**What to do:**
Output every line exactly as written. Leave out pictures.
═══ Stored data ═══
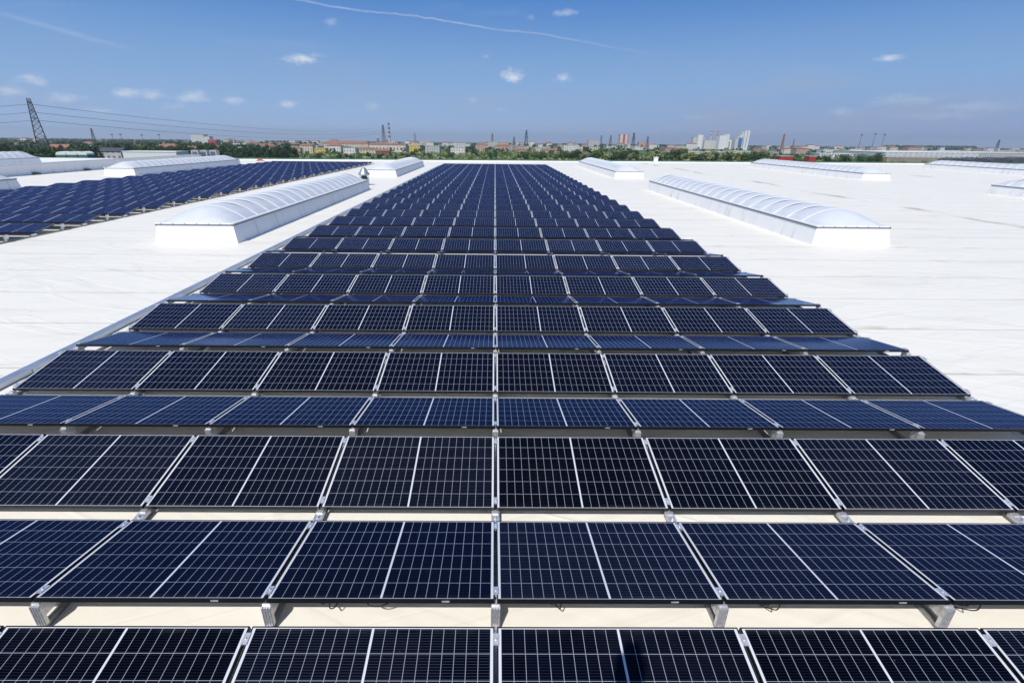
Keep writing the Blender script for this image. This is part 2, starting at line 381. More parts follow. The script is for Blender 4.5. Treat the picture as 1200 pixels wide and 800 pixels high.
def area(cs):
    pts = [proj(c) for c in cs]
    if any(p is None for p in pts): return 0
    def clip(poly, ax, lim, sgn):
        out = []
        for i in range(len(poly)):
            a_, b_ = poly[i-1], poly[i]; ia, ib = sgn*a_[ax] <= sgn*lim, sgn*b_[ax] <= sgn*lim
            if ia != ib:
                t_ = (lim-a_[ax])/(b_[ax]-a_[ax]); out.append(tuple(a_[j]+(b_[j]-a_[j])*t_ for j in (0, 1)))
            if ib: out.append(b_)
        return out
    for ax, lim, sg in ((0, 0, -1), (0, 1200, 1), (1, 0, -1), (1, 800, 1)):
        if not pts: return 0
        pts = clip(pts, ax, lim, sg)
    if len(pts) < 3: return 0
    return -.5*sum(pts[i-1][0]*pts[i][1]-pts[i][0]*pts[i-1][1] for i in range(len(pts)))
XA = -17.35                       # right edge of the far left field
plist = []
for n in range(1, 58):
    y, z, t_ = rowgeo(n)
    for c in range(-4, 4): plist.append(('main', n, c, X0+(c+.5)*P, y, z, t_))
for n in range(9, 60):
    y, z, t_ = rowgeo(n)
    for c in range(-8, 0): plist.append(('left', n, c, XA+(c+.5)*P, y, z, t_))
info = []
for q in plist:
    M = Matrix.Translation((q[3], q[4], q[5])) @ Matrix.Rotation(q[6], 4, 'X')
    cs = [M @ Vector((sx*PW/2, sy*PD/2, 0)) for sx, sy in ((-1, -1), (1, -1), (1, 1), (-1, 1))]
    info.append((area(cs), q, M))
info.sort(key=lambda a: -a[0])
seen = [i for i in info if i[0] > 0]
leftrows = sorted({q[1] for a, q, M in seen if q[0] == 'left'})
def side(c):
    if c >= 0: return ordw(c+1)+' right of the centre joint'
    return ordw(-c)+' left of the centre joint'
rest = []
for i, (a, q, M) in enumerate(info):
    fld, n, c = q[:3]
    if i >= 300 or a <= 0: rest.append((q, M)); continue
    jt = M @ Matrix.Rotation(R(random.uniform(-.12, .12)), 4, 'X') @ Matrix.Rotation(R(random.uniform(-.06, .06)), 4, 'Y')
    root = empty('solar_panel', jt.translation, jt.to_euler())
    if fld == 'main':
        tn = 'dark' if n % 2 else 'bluish away-tilted'
        lab = '%s panel, %s row from the camera, %s' % (tn, ordw(n), side(c)); grp = 'solar panels of the central field'
    else:
        lab = 'navy left-field panel, %s row from the front, %s from its right edge' % (ordw(leftrows.index(n)+1), ordw(-c)); grp = 'solar panels of the left field'
    tag(root, lab, 'solar panel', grp)
    link('frame', frame_me, root); link('glass', glass_me, root)
    if fld == 'main' and n % 2 == 0 and n <= 6: link('rating_plate', clip_me, root)
for fld, nm, lab in (('main', 'solar_panel_rows', 'distant rows of navy solar panels at the far end of the central field'), ('left', 'solar_panel_rows', 'distant rows of navy solar panels at the far end of the left field')):
    mb = MB(); uvs2 = []
    for q, M in rest:
        if q[0] != fld: continue
        jt = M @ Matrix.Rotation(R(random.uniform(-.12, .12)), 4, 'X')
        k0 = len(mb.f); frame_mb(mb, jt, 0); uvs2 += [(0, 0)]*(4*(len(mb.f)-k0)); glass_faces(mb, jt, 1, uvs2)
    me = mb.mesh(nm, m_frame, m_pv, m_back); ul = me.uv_layers.new(name='UVMap')
    flat = [x for u_ in uvs2 for x in u_]; ul.data.foreach_set('uv', flat)
    tag(link(nm, me), lab, 'solar panels', None, 'stuff')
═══
**The reply:**
Keep writing the Blender script for this image. This is part 2, starting at line 381. More parts follow. The script is for Blender 4.5. Treat the picture as 1200 pixels wide and 800 pixels high.
def area(cs):
    pts = [proj(c) for c in cs]
    if any(p is None for p in pts): return 0
    def clip(poly, ax, lim, sgn):
        out = []
        for i in range(len(poly)):
            a_, b_ = poly[i-1], poly[i]; ia, ib = sgn*a_[ax] <= sgn*lim, sgn*b_[ax] <= sgn*lim
            if ia != ib:
                t_ = (lim-a_[ax])/(b_[ax]-a_[ax]); out.append(tuple(a_[j]+(b_[j]-a_[j])*t_ for j in (0, 1)))
            if ib: out.append(b_)
        return out
    for ax, lim, sg in ((0, 0, -1), (0, 1200, 1), (1, 0, -1), (1, 800, 1)):
        if not pts: return 0
        pts = clip(pts, ax, lim, sg)
    if len(pts) < 3: return 0
    return -.5*sum(pts[i-1][0]*pts[i][1]-pts[i][0]*pts[i-1][1] for i in range(len(pts)))
XA = -17.35                       # right edge of the far left field
plist = []
for n in range(1, 58):
    y, z, t_ = rowgeo(n)
    for c in range(-4, 4): plist.append(('main', n, c, X0+(c+.5)*P, y, z, t_))
for n in range(9, 60):
    y, z, t_ = rowgeo(n)
    for c in range(-8, 0): plist.append(('left', n, c, XA+(c+.5)*P, y, z, t_))
info = []
for q in plist:
    M = Matrix.Translation((q[3], q[4], q[5])) @ Matrix.Rotation(q[6], 4, 'X')
    cs = [M @ Vector((sx*PW/2, sy*PD/2, 0)) for sx, sy in ((-1, -1), (1, -1), (1, 1), (-1, 1))]
    info.append((area(cs), q, M))
info.sort(key=lambda a: -a[0])
seen = [i for i in info if i[0] > 0]
leftrows = sorted({q[1] for a, q, M in seen if q[0] == 'left'})
def side(c):
    if c >= 0: return ordw(c+1)+' right of the centre joint'
    return ordw(-c)+' left of the centre joint'
rest = []
for i, (a, q, M) in enumerate(info):
    fld, n, c = q[:3]
    if i >= 300 or a <= 0: rest.append((q, M)); continue
    jt = M @ Matrix.Rotation(R(random.uniform(-.12, .12)), 4, 'X') @ Matrix.Rotation(R(random.uniform(-.06, .06)), 4, 'Y')
    root = empty('solar_panel', jt.translation, jt.to_euler())
    if fld == 'main':
        tn = 'dark' if n % 2 else 'bluish away-tilted'
        lab = '%s panel, %s row from the camera, %s' % (tn, ordw(n), side(c)); grp = 'solar panels of the central field'
    else:
        lab = 'navy left-field panel, %s row from the front, %s from its right edge' % (ordw(leftrows.index(n)+1), ordw(-c)); grp = 'solar panels of the left field'
    tag(root, lab, 'solar panel', grp)
    link('frame', frame_me, root); link('glass', glass_me, root)
    if fld == 'main' and n % 2 == 0 and n <= 6: link('rating_plate', clip_me, root)
for fld, nm, lab in (('main', 'solar_panel_rows', 'distant rows of navy solar panels at the far end of the central field'), ('left', 'solar_panel_rows', 'distant rows of navy solar panels at the far end of the left field')):
    mb = MB(); uvs2 = []
    for q, M in rest:
        if q[0] != fld: continue
        jt = M @ Matrix.Rotation(R(random.uniform(-.12, .12)), 4, 'X')
        k0 = len(mb.f); frame_mb(mb, jt, 0); uvs2 += [(0, 0)]*(4*(len(mb.f)-k0)); glass_faces(mb, jt, 1, uvs2)
    me = mb.mesh(nm, m_frame, m_pv, m_back); ul = me.uv_layers.new(name='UVMap')
    flat = [x for u_ in uvs2 for x in u_]; ul.data.foreach_set('uv', flat)
    tag(link(nm, me), lab, 'solar panels', None, 'stuff')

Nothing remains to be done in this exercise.